◆ **TASK GOAL**:
Write the data out again, character for character, with no images.
Start of INFORMATION SUPPLIED
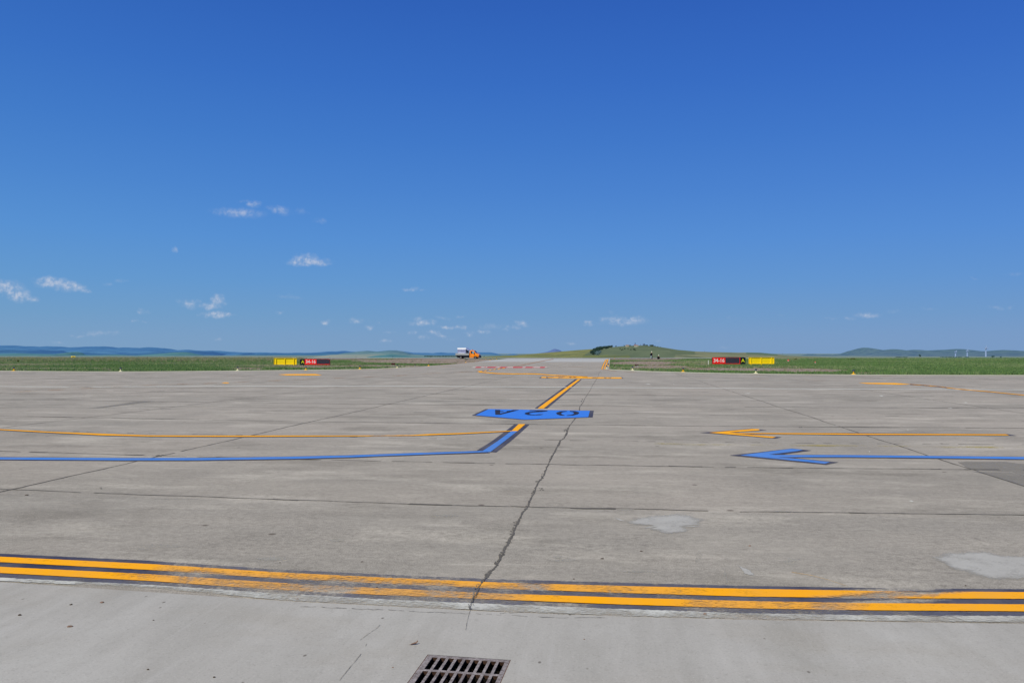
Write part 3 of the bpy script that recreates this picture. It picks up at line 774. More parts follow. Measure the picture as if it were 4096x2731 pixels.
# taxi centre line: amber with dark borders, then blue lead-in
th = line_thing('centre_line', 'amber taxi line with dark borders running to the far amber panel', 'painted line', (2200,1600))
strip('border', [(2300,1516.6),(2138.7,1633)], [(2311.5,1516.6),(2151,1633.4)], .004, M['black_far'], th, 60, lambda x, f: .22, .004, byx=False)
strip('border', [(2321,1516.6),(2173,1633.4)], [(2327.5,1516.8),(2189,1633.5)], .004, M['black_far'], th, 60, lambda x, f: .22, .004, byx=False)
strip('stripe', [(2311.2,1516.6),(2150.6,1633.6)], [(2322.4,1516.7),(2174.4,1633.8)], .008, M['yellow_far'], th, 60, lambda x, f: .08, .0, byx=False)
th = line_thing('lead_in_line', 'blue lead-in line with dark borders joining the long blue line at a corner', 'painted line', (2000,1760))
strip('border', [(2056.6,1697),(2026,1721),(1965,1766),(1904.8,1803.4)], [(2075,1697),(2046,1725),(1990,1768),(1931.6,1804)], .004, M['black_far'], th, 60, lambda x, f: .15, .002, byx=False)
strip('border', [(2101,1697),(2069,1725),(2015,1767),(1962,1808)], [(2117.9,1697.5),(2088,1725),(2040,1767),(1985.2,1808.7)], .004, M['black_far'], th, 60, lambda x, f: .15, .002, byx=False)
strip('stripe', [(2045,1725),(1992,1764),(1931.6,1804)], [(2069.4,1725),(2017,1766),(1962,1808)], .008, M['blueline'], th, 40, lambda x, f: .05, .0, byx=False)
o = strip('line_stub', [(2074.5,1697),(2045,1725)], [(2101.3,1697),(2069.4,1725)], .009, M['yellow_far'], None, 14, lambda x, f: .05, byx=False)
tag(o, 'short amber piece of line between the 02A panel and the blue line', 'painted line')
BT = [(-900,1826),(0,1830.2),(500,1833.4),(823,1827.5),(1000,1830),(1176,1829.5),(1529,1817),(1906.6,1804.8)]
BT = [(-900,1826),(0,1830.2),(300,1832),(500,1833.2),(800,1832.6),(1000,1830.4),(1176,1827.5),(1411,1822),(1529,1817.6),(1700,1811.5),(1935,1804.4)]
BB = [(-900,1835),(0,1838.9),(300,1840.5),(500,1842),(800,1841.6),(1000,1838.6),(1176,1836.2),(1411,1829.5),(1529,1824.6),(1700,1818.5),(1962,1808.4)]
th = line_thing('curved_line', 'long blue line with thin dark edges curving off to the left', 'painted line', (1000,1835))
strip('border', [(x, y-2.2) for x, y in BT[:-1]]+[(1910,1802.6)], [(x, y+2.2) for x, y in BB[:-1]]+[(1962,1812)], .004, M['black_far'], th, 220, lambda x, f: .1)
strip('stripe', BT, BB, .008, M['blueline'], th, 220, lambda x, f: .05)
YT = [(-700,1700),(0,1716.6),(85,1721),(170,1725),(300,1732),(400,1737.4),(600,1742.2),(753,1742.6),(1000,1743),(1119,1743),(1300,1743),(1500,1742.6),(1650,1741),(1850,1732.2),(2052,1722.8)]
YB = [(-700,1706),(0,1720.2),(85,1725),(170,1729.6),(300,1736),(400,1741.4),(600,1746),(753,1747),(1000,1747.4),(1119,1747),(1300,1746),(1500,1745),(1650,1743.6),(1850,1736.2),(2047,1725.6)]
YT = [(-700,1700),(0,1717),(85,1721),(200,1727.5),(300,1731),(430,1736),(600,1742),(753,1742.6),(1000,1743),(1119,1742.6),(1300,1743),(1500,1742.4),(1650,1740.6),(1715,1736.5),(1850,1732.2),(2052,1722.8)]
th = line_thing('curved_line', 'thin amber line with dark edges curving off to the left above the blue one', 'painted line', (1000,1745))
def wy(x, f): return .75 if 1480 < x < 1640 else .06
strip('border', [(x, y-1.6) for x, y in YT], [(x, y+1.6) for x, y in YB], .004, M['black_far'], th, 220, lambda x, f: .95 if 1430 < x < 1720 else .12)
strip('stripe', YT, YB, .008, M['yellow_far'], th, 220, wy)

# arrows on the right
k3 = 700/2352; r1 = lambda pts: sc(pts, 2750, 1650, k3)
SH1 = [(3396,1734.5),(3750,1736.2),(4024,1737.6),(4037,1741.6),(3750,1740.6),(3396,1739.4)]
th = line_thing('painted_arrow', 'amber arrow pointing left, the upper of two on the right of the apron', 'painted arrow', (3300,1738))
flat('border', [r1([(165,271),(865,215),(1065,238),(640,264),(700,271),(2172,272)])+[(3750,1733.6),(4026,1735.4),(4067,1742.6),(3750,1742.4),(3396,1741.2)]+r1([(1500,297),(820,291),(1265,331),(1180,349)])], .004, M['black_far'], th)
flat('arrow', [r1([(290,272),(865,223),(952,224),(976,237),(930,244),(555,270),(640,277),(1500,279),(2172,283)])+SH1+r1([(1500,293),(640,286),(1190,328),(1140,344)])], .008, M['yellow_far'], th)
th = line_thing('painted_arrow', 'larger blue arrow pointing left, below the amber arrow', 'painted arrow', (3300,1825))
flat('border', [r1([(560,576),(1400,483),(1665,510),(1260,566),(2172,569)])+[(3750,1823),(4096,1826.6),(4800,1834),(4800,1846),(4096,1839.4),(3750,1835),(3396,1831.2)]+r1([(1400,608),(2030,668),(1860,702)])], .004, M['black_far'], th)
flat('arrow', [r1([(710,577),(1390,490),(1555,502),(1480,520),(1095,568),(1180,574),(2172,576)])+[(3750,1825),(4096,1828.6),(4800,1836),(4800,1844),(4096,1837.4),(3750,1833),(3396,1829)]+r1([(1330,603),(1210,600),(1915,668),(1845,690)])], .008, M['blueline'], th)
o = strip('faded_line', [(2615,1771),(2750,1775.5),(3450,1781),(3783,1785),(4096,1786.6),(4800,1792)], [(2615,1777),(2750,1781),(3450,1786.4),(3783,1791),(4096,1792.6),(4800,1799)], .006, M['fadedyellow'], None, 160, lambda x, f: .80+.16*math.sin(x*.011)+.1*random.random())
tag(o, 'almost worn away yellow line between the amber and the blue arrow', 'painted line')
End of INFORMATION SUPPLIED
◆ **TASK OUTPUT**:
Write part 3 of the bpy script that recreates this picture. It picks up at line 774. More parts follow. Measure the picture as if it were 4096x2731 pixels.
# taxi centre line: amber with dark borders, then blue lead-in
th = line_thing('centre_line', 'amber taxi line with dark borders running to the far amber panel', 'painted line', (2200,1600))
strip('border', [(2300,1516.6),(2138.7,1633)], [(2311.5,1516.6),(2151,1633.4)], .004, M['black_far'], th, 60, lambda x, f: .22, .004, byx=False)
strip('border', [(2321,1516.6),(2173,1633.4)], [(2327.5,1516.8),(2189,1633.5)], .004, M['black_far'], th, 60, lambda x, f: .22, .004, byx=False)
strip('stripe', [(2311.2,1516.6),(2150.6,1633.6)], [(2322.4,1516.7),(2174.4,1633.8)], .008, M['yellow_far'], th, 60, lambda x, f: .08, .0, byx=False)
th = line_thing('lead_in_line', 'blue lead-in line with dark borders joining the long blue line at a corner', 'painted line', (2000,1760))
strip('border', [(2056.6,1697),(2026,1721),(1965,1766),(1904.8,1803.4)], [(2075,1697),(2046,1725),(1990,1768),(1931.6,1804)], .004, M['black_far'], th, 60, lambda x, f: .15, .002, byx=False)
strip('border', [(2101,1697),(2069,1725),(2015,1767),(1962,1808)], [(2117.9,1697.5),(2088,1725),(2040,1767),(1985.2,1808.7)], .004, M['black_far'], th, 60, lambda x, f: .15, .002, byx=False)
strip('stripe', [(2045,1725),(1992,1764),(1931.6,1804)], [(2069.4,1725),(2017,1766),(1962,1808)], .008, M['blueline'], th, 40, lambda x, f: .05, .0, byx=False)
o = strip('line_stub', [(2074.5,1697),(2045,1725)], [(2101.3,1697),(2069.4,1725)], .009, M['yellow_far'], None, 14, lambda x, f: .05, byx=False)
tag(o, 'short amber piece of line between the 02A panel and the blue line', 'painted line')
BT = [(-900,1826),(0,1830.2),(500,1833.4),(823,1827.5),(1000,1830),(1176,1829.5),(1529,1817),(1906.6,1804.8)]
BT = [(-900,1826),(0,1830.2),(300,1832),(500,1833.2),(800,1832.6),(1000,1830.4),(1176,1827.5),(1411,1822),(1529,1817.6),(1700,1811.5),(1935,1804.4)]
BB = [(-900,1835),(0,1838.9),(300,1840.5),(500,1842),(800,1841.6),(1000,1838.6),(1176,1836.2),(1411,1829.5),(1529,1824.6),(1700,1818.5),(1962,1808.4)]
th = line_thing('curved_line', 'long blue line with thin dark edges curving off to the left', 'painted line', (1000,1835))
strip('border', [(x, y-2.2) for x, y in BT[:-1]]+[(1910,1802.6)], [(x, y+2.2) for x, y in BB[:-1]]+[(1962,1812)], .004, M['black_far'], th, 220, lambda x, f: .1)
strip('stripe', BT, BB, .008, M['blueline'], th, 220, lambda x, f: .05)
YT = [(-700,1700),(0,1716.6),(85,1721),(170,1725),(300,1732),(400,1737.4),(600,1742.2),(753,1742.6),(1000,1743),(1119,1743),(1300,1743),(1500,1742.6),(1650,1741),(1850,1732.2),(2052,1722.8)]
YB = [(-700,1706),(0,1720.2),(85,1725),(170,1729.6),(300,1736),(400,1741.4),(600,1746),(753,1747),(1000,1747.4),(1119,1747),(1300,1746),(1500,1745),(1650,1743.6),(1850,1736.2),(2047,1725.6)]
YT = [(-700,1700),(0,1717),(85,1721),(200,1727.5),(300,1731),(430,1736),(600,1742),(753,1742.6),(1000,1743),(1119,1742.6),(1300,1743),(1500,1742.4),(1650,1740.6),(1715,1736.5),(1850,1732.2),(2052,1722.8)]
th = line_thing('curved_line', 'thin amber line with dark edges curving off to the left above the blue one', 'painted line', (1000,1745))
def wy(x, f): return .75 if 1480 < x < 1640 else .06
strip('border', [(x, y-1.6) for x, y in YT], [(x, y+1.6) for x, y in YB], .004, M['black_far'], th, 220, lambda x, f: .95 if 1430 < x < 1720 else .12)
strip('stripe', YT, YB, .008, M['yellow_far'], th, 220, wy)

# arrows on the right
k3 = 700/2352; r1 = lambda pts: sc(pts, 2750, 1650, k3)
SH1 = [(3396,1734.5),(3750,1736.2),(4024,1737.6),(4037,1741.6),(3750,1740.6),(3396,1739.4)]
th = line_thing('painted_arrow', 'amber arrow pointing left, the upper of two on the right of the apron', 'painted arrow', (3300,1738))
flat('border', [r1([(165,271),(865,215),(1065,238),(640,264),(700,271),(2172,272)])+[(3750,1733.6),(4026,1735.4),(4067,1742.6),(3750,1742.4),(3396,1741.2)]+r1([(1500,297),(820,291),(1265,331),(1180,349)])], .004, M['black_far'], th)
flat('arrow', [r1([(290,272),(865,223),(952,224),(976,237),(930,244),(555,270),(640,277),(1500,279),(2172,283)])+SH1+r1([(1500,293),(640,286),(1190,328),(1140,344)])], .008, M['yellow_far'], th)
th = line_thing('painted_arrow', 'larger blue arrow pointing left, below the amber arrow', 'painted arrow', (3300,1825))
flat('border', [r1([(560,576),(1400,483),(1665,510),(1260,566),(2172,569)])+[(3750,1823),(4096,1826.6),(4800,1834),(4800,1846),(4096,1839.4),(3750,1835),(3396,1831.2)]+r1([(1400,608),(2030,668),(1860,702)])], .004, M['black_far'], th)
flat('arrow', [r1([(710,577),(1390,490),(1555,502),(1480,520),(1095,568),(1180,574),(2172,576)])+[(3750,1825),(4096,1828.6),(4800,1836),(4800,1844),(4096,1837.4),(3750,1833),(3396,1829)]+r1([(1330,603),(1210,600),(1915,668),(1845,690)])], .008, M['blueline'], th)
o = strip('faded_line', [(2615,1771),(2750,1775.5),(3450,1781),(3783,1785),(4096,1786.6),(4800,1792)], [(2615,1777),(2750,1781),(3450,1786.4),(3783,1791),(4096,1792.6),(4800,1799)], .006, M['fadedyellow'], None, 160, lambda x, f: .80+.16*math.sin(x*.011)+.1*random.random())
tag(o, 'almost worn away yellow line between the amber and the blue arrow', 'painted line')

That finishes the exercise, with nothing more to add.